Görmez, İslam'ın gelişinin ana gayesinin, insanı alçalmaktan ve süflileşmekten kurtarmanın yanı sıra insanlığa onur ve şeref bahşetmek olduğunu vurgulayarak, "Müslüman filozof başkalarının özgün bir çerçevede oluşturduğu felsefi problemleri kendine mal edemez, o tercüme fikirlerle felsefe yapamaz." diye konuştu.
- Abdurrahman'a "2024 İDE Büyük Mütefekkir Ödülü" verildi
İDE tarafından "çağın sorunlarına özgün cevaplar veren bir İslam felsefesi inşa etmek, ahlakı İslam tefekkür hayatının merkezine yeniden yerleştirmek, dinin ahlaktan kopmasının aslında dinin kendi karakterinden kopması anlamına geldiğini vurgulamak, dil felsefesi ve mantık alanında seçkin eserler ortaya koymak, İslam ümmetinin fikri ve ameli sorunlarını çözmek üzere 'emanet şuurunu' ve 'İslam düşünce evreninin orijinalliğini' esas alan bir düşünce paradigması oluşturmak, aklı ve akıl etmeyi yeniden tanımlamak ve İslam düşünce pratiğine nice yeni kavramlar kazandırmak, Batı modernitesine yönelik sağlam bir ahlaki eleştiri sunmak ve bu anlamda modernitenin ve post-modernitenin mücessem hale gelmiş tezahürlerini derinlikli bir tahlile tabi tutmak, işgale ve sömürüye maruz kalmış mazlum milletlerin direnme hakkını ilmi ve ahlaki açıdan savunmak, özellikle Filistin halkının gasp edilen haklarını elde etmek için verdiği mücadeleye destek vermek" alanlarındaki çabalarından dolayı Abdurrahman'a "2024 İDE Büyük Mütefekkir Ödülü" verildi.

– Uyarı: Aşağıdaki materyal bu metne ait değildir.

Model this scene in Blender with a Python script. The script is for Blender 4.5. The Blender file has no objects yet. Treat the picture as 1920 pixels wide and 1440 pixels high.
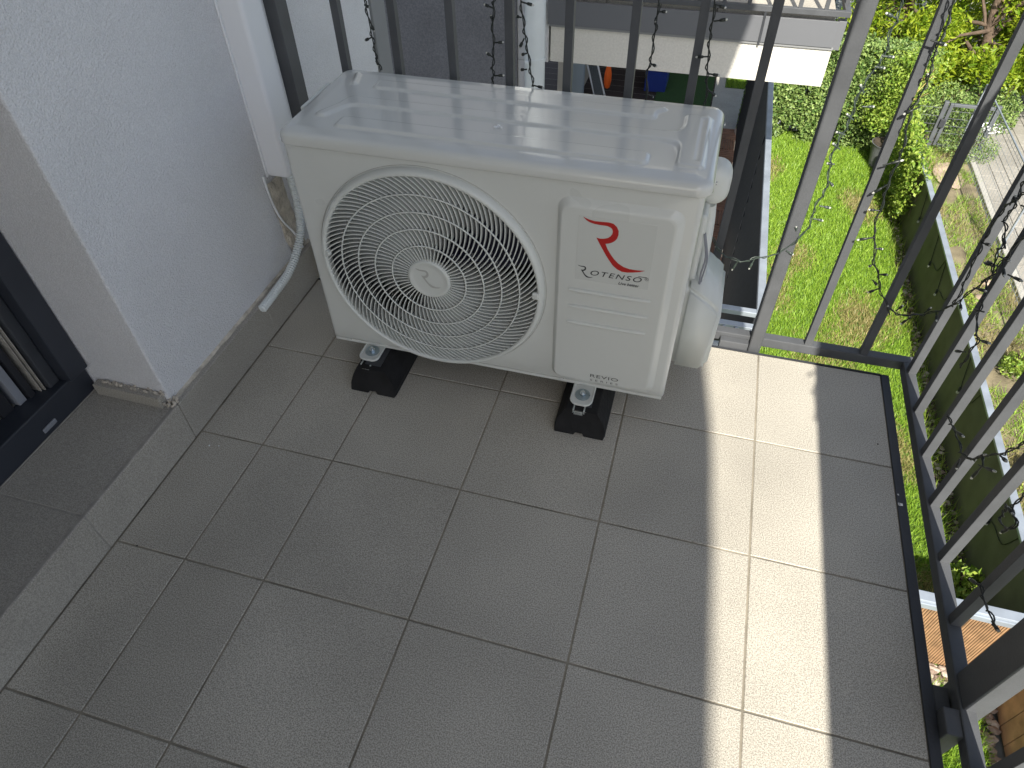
import bpy, bmesh, math, random
from mathutils import Vector, Matrix, noise
random.seed(7)
rnd = random.random
uni = random.uniform
S = bpy.context.scene
C = S.collection
# ------------------------------------------------------------------ camera
cam_d = bpy.data.cameras.new('camera'); cam = bpy.data.objects.new('camera', cam_d); C.objects.link(cam)
YAW, PITCH, ROLL, FPX = 0.2876, 0.7648, -0.0197, 1280.16
M = Matrix.Rotation(YAW, 4, 'Z') @ Matrix.Rotation(PITCH, 4, 'X') @ Matrix.Rotation(ROLL, 4, 'Z')
M.translation = Vector((0.6515, -1.082, 1.208))
cam.matrix_world = M
cam_d.sensor_fit = 'HORIZONTAL'; cam_d.sensor_width = 36; cam_d.lens = FPX / 1920 * 36
cam_d.clip_start = .02; cam_d.clip_end = 500
S.camera = cam
S.render.resolution_x = 1024; S.render.resolution_y = 768
# ------------------------------------------------------------------ light
KX, KY = .163, 1.05
sdir = Vector((KX, -KY, 1)).normalized()
EL = math.asin(sdir.z); AZ = math.atan2(sdir.x, sdir.y)
W = bpy.data.worlds.new('World'); S.world = W; W.use_nodes = True
nt = W.node_tree; nt.nodes.clear()
sky = nt.nodes.new('ShaderNodeTexSky'); sky.sky_type = 'NISHITA'; sky.sun_disc = False
sky.sun_elevation = EL; sky.sun_rotation = AZ; sky.dust_density = 1.5; sky.ozone_density = .8
bg = nt.nodes.new('ShaderNodeBackground'); bg.inputs['Strength'].default_value = .104
wo = nt.nodes.new('ShaderNodeOutputWorld')
hs = nt.nodes.new('ShaderNodeHueSaturation'); hs.inputs['Saturation'].default_value = .72
nt.links.new(sky.outputs[0], hs.inputs['Color']); nt.links.new(hs.outputs[0], bg.inputs[0]); nt.links.new(bg.outputs[0], wo.inputs[0])
sl = bpy.data.lights.new('sun', 'SUN'); sl.energy = 5.0; sl.angle = math.radians(.55); sl.color = (1, .945, .84)
so = bpy.data.objects.new('sun', sl); C.objects.link(so)
so.rotation_euler = sdir.to_track_quat('Z', 'Y').to_euler(); so.location = (2, -4, 6)
S.view_settings.view_transform = 'Standard'; S.view_settings.look = 'None'
S.view_settings.exposure = .94; S.view_settings.gamma = 1
S.render.engine = 'CYCLES'
S.cycles.max_bounces = 8; S.cycles.diffuse_bounces = 5

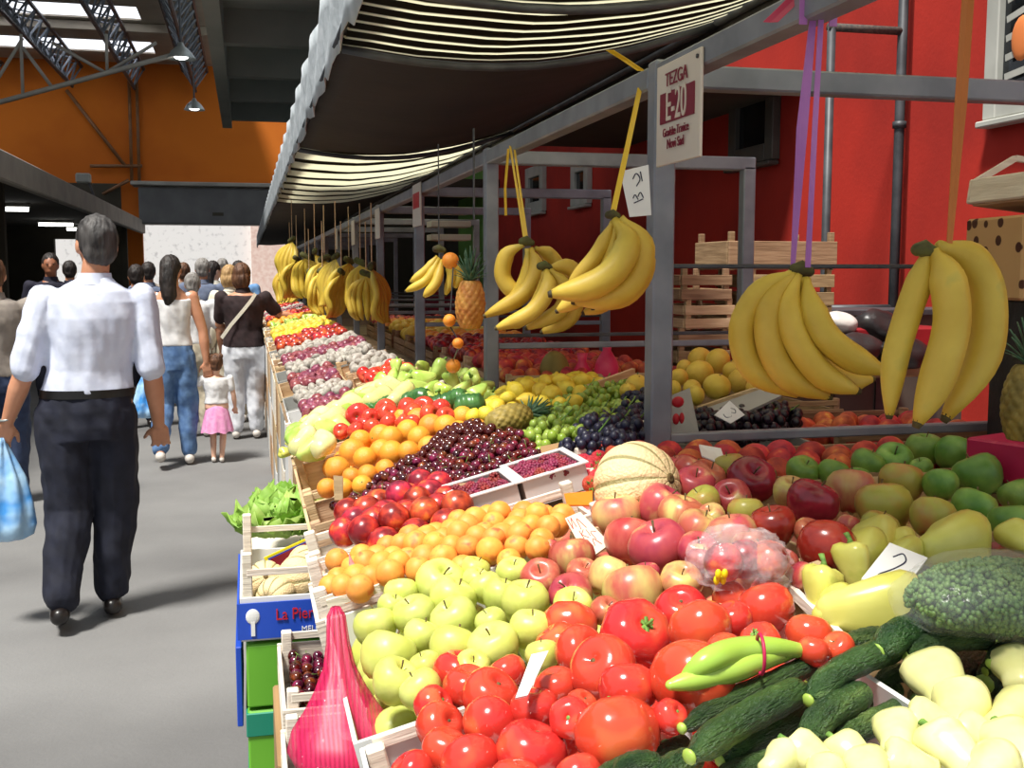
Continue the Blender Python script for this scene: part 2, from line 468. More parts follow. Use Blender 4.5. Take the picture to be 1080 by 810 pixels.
# left canopy
e0 = at_Y(150, 246, YE - .3); XC = e0.x; ZC = e0.z
b = MB(); b.box((XC, 20, ZC + .19), (.14, 30, .38), ch=.02); struct('trim_left_canopy', b, M_beamg)
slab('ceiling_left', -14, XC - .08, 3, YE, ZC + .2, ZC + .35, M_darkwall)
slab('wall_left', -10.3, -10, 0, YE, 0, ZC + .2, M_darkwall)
M_led = M_lampe
for (px, py, yy, lab) in ((6, 222, 24, 'fluorescent tube light cut by the left edge'), (59, 238, 28.5, 'fluorescent tube light second along the dark canopy'), (87, 247, 33, 'short-looking fluorescent tube light just left of the man\'s head')):
    c = at_Z(px, py, ZC + .05)
    if c.y > YE: c = at_Y(px, py, YE - 1)
    t = thing('strip_light', lab, 'ceiling light', (c.x, c.y, ZC + .08), group='strip lights under the left canopy')
    b = MB(); b.box((0, 0, .08), (.9, .14, .08), ch=.01); part('housing', b, M_wframe, t)
    b = MB(); b.tube([(-.42, 0, 0), (.42, 0, 0)], .045, 8); part('tube', b, M_lampe, t, True)
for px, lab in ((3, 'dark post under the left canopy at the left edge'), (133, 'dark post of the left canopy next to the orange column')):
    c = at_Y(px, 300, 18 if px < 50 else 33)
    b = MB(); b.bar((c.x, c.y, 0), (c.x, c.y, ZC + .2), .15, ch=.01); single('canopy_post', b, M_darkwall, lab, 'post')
# camera-like floodlight on the beam
q = at_Y(88, 188, 27); t = thing('floodlight', 'white box floodlight on top of the left canopy edge', 'floodlight', q)
b = MB(); b.box((0, 0, 0), (.32, .25, .22), ch=.03); part('housing', b, M_wframe, t); b = MB(); b.bar((.1, 0, -.05), (.28, 0, -.62), .05); part('bracket', b, M_steeld, t)

# ============================================================ red wall on the right
XW = 3.5
b = MB(); b.box((XW + .15, 8, 2.5), (.3, 15.5, 5.0)); struct('wall_right', b, M_red)
slab('wall_right_green', XW, XW + .3, y_at(511, XW), y_at(484, XW), 0, 4.5, M_green)
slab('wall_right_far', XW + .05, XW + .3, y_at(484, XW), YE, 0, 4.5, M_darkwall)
yj = y_at(966, XW); b = MB(); b.box((XW - .04, (yj + 1.0) / 2, 2.5), (.08, yj - 1.0, 5.0)); struct('wall_right_pilaster', b, M_red)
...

Ödülü Cumhurbaşkanı Yardımcısı Yılmaz takdim etti. Abdurrahman, 2021'de 2020 Necip Fazıl Ödülleri'nde ödüle layık görülmüştü.
Abdurrahman, Arapların "ahlak filozofu", "mutasavvıf filozof" ve "felsefe fakihi" gibi isimlerle andığı önemli bir ilim ve düşünce adamı olarak biliniyor. Abdurrahman'a "İslam düşüncesinin ihyasına yönelik yüksek felsefi çabası, disiplinler arası yaklaşımın yanı sıra geleneksel birikimi dikkate alan kuşatıcı yöntemi" dolayısıyla Necip Fazıl Uluslararası Kültür Sanat Ödülü verilmişti.